SERAY J. : Deux roues…, op. cit., p. 36, reproduit in extenso le brevet déposé par Joseph Dineur. De plus il détruit, preuves à l’appui, la légende qui voulait que l’ancêtre premier de la bicyclette soit comme le prétend L. Baudry de Saunier, en 1891, dans L’histoire générale de la vélocipédie…, op. cit., pp. 4 à 9, le célérifère apparu vers 1790. Cette appellation, comme celle de vélocifère, désigne en effet une voiture hippomobile.

35.

Le premier brevet d’un vélocipède à pédales fut déposé seulement le 30 avril 1866 aux Etats Unis par un ouvrier mécanicien français, Pierre Lallement, alors expatrié. Le journal local Newhaven Daily Palladium relate dès le 5 avril une démonstration de cet engin mu par des “ pédivelles ”. SALMON G. : Les Annales de la vélocipédie, ( cahier n° 3 : 1866 ), Pomeys, la Vélocithèque, 1998. L’affirmation contenue dans le texte cité plus haut selon laquelle : “ M. Michaux […] s’est fait breveter, il y a quelques années ”, est mensongère.

36.

SERAY J. : Deux roues…, op. cit., pp. 80-84, détaille les démêlés financiers et judiciaires qui opposent les deux familles.
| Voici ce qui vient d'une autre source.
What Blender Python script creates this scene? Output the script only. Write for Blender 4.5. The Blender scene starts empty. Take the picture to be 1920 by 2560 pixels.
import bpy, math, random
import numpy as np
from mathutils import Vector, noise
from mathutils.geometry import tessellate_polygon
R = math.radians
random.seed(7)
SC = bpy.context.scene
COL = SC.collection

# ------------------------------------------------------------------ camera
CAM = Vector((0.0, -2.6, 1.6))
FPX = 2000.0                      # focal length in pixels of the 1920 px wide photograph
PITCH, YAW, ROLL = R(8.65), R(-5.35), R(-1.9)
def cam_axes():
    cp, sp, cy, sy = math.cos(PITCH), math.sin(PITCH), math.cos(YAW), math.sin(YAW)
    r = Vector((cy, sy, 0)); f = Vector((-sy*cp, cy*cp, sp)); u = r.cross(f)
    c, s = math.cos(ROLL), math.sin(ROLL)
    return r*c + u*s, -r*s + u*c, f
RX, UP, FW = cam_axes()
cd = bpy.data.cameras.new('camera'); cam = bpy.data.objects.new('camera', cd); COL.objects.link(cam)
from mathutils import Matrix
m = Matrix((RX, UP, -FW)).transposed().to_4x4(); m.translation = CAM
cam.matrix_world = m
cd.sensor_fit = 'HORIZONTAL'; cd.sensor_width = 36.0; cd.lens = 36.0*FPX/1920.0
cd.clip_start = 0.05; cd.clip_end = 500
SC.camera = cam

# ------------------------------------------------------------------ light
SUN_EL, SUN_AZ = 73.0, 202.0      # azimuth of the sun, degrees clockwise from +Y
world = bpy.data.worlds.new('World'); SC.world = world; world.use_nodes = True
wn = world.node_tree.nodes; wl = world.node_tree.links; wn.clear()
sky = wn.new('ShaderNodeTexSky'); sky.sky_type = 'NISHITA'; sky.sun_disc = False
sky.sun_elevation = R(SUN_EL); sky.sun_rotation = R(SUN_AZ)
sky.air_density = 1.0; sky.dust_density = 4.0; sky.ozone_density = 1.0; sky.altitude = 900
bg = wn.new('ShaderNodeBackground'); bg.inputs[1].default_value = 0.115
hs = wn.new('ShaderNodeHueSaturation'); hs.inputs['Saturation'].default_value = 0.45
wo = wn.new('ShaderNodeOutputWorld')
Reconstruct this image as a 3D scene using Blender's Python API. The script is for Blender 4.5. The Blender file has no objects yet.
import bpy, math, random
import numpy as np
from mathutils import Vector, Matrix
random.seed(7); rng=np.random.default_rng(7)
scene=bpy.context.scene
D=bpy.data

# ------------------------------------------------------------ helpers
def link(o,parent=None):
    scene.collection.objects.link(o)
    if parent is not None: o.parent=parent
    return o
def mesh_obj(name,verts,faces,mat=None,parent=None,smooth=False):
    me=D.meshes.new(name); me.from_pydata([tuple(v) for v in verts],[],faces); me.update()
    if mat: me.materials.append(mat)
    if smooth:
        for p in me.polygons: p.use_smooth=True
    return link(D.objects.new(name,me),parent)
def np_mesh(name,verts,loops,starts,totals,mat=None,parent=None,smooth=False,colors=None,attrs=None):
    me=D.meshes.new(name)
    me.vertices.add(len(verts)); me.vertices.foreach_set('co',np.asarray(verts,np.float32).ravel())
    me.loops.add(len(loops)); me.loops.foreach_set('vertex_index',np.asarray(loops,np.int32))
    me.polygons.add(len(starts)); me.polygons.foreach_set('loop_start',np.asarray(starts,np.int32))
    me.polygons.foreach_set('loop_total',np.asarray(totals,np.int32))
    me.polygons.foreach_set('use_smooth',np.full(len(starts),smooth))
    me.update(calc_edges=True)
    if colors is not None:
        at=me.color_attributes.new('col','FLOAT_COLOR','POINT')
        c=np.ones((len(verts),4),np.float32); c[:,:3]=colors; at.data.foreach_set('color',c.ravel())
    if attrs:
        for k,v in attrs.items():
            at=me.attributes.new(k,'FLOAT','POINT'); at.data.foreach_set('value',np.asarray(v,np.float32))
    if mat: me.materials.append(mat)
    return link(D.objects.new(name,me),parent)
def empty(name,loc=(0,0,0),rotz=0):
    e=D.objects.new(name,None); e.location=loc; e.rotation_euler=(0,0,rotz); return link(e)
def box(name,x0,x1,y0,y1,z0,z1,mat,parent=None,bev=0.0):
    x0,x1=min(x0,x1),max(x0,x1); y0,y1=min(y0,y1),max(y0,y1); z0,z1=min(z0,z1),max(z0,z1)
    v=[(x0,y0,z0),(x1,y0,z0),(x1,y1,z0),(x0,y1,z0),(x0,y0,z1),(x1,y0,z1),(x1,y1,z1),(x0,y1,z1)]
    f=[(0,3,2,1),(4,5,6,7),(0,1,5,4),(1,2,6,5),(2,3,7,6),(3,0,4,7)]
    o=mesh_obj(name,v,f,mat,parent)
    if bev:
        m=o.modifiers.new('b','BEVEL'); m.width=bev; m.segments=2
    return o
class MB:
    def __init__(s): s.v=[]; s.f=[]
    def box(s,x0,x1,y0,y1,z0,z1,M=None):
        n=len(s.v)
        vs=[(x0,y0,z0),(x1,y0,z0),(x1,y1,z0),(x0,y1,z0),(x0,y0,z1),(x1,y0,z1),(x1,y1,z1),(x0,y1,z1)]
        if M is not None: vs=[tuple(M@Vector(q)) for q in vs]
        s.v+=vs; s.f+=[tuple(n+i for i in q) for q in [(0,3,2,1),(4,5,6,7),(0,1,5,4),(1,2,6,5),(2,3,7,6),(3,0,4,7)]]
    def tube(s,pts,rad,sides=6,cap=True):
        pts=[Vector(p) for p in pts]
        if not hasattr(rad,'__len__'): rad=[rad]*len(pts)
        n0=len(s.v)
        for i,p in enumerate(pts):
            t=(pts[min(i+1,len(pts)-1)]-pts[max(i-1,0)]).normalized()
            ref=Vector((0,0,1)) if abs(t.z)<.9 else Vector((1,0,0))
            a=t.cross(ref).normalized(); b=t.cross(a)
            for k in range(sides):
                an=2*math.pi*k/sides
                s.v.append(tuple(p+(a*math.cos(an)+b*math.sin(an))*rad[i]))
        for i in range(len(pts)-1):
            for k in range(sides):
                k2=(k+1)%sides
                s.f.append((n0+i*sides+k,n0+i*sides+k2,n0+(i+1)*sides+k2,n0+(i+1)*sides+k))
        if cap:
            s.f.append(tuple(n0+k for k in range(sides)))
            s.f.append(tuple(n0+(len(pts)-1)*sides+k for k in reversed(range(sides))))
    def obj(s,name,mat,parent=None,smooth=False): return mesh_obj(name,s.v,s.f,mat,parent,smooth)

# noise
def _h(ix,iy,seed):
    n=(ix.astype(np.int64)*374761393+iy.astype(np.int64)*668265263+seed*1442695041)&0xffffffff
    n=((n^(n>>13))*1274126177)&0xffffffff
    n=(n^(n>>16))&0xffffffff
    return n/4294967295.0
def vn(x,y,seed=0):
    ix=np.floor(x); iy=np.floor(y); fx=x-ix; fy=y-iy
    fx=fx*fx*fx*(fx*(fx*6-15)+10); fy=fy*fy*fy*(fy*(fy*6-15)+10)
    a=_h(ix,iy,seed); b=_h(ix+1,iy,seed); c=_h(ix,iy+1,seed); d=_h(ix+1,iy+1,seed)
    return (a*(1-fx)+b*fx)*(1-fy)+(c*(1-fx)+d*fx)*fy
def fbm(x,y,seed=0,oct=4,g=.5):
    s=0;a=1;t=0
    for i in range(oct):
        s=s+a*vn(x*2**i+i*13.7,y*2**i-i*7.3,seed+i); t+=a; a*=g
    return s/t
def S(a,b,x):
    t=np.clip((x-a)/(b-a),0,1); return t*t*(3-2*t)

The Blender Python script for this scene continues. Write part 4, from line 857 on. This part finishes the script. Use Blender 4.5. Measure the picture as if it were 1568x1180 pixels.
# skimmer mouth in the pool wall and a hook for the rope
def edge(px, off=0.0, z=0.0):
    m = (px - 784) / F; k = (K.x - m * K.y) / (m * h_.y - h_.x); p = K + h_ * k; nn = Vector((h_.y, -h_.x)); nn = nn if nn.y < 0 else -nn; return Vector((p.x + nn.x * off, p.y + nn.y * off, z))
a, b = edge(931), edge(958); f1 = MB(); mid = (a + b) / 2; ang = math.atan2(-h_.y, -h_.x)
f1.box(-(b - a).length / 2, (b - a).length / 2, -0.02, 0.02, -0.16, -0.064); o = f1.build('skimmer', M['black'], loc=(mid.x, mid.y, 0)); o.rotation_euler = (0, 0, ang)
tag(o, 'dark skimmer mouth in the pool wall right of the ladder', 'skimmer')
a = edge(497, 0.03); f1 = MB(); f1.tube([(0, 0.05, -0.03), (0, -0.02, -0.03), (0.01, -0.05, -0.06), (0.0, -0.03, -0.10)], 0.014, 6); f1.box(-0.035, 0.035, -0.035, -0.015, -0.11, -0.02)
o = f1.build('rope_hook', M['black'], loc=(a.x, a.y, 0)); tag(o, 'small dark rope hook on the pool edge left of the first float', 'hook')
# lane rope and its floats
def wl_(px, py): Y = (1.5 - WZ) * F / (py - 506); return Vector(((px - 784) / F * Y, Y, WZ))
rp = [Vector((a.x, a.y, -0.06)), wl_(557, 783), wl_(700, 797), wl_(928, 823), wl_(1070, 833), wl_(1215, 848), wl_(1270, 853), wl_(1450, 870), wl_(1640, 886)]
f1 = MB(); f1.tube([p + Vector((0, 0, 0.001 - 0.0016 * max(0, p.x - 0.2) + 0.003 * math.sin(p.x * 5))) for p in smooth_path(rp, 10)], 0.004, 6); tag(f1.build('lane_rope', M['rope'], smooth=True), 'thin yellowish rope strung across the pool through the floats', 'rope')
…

SALMON G. : Les Annales de la vélocipédie en France, ( cahiers n° 1 : 1861-1865, n° 1 bis : 1864-1865) Pomeys, la Vélocithèque, 1998 et n°3 : 1866, op. cit., en partie grâce aux trouvailles de David Herlihy, va plus loin et apporte de nouveaux éclairages sur l’entourage et le rôle des frères Olivier.

37.

LAROUSSE P. : Grand dictionnaire universel, 1878, t. XV, art. “ vélocipède ”, p. 835.

38.

Le Sport, 28 juillet 1867.

39.

Le Petit Journal authentifie cette compétition, la première, dans l’état actuel des connaissances, en annonçant son organisation dans son numéro du 7 décembre. Disputée le lendemain elle se déroule “ en présence d’une foule considérable. 120 à 150 vélocipédeurs se sont réunis aux Champs Elysées et sont partis à 10 heures du matin pour Versailles. Ils sont arrivés : le premier à 10 h. 58 min., le deuxième à 10 h. 59 min., le troisième à 11 heures ”. Le courrier de la Drôme et de l’Ardèche, 18 décembre 1867.

40.

Il faut toutefois remarquer qu’à Lyon, les articles vantant les mérites des vélocipèdes inventés par M. Cadot ( Le Progrès de Lyon, 7 juin 1867 ; Le Salut public, 19 juillet 1867 ) s’en tiennent à l’aspect utilitaire. SALMON G. : Les Annales de la vélocipédie ( cahier n° 4 : 1867 ), op. cit., pp. 4-6.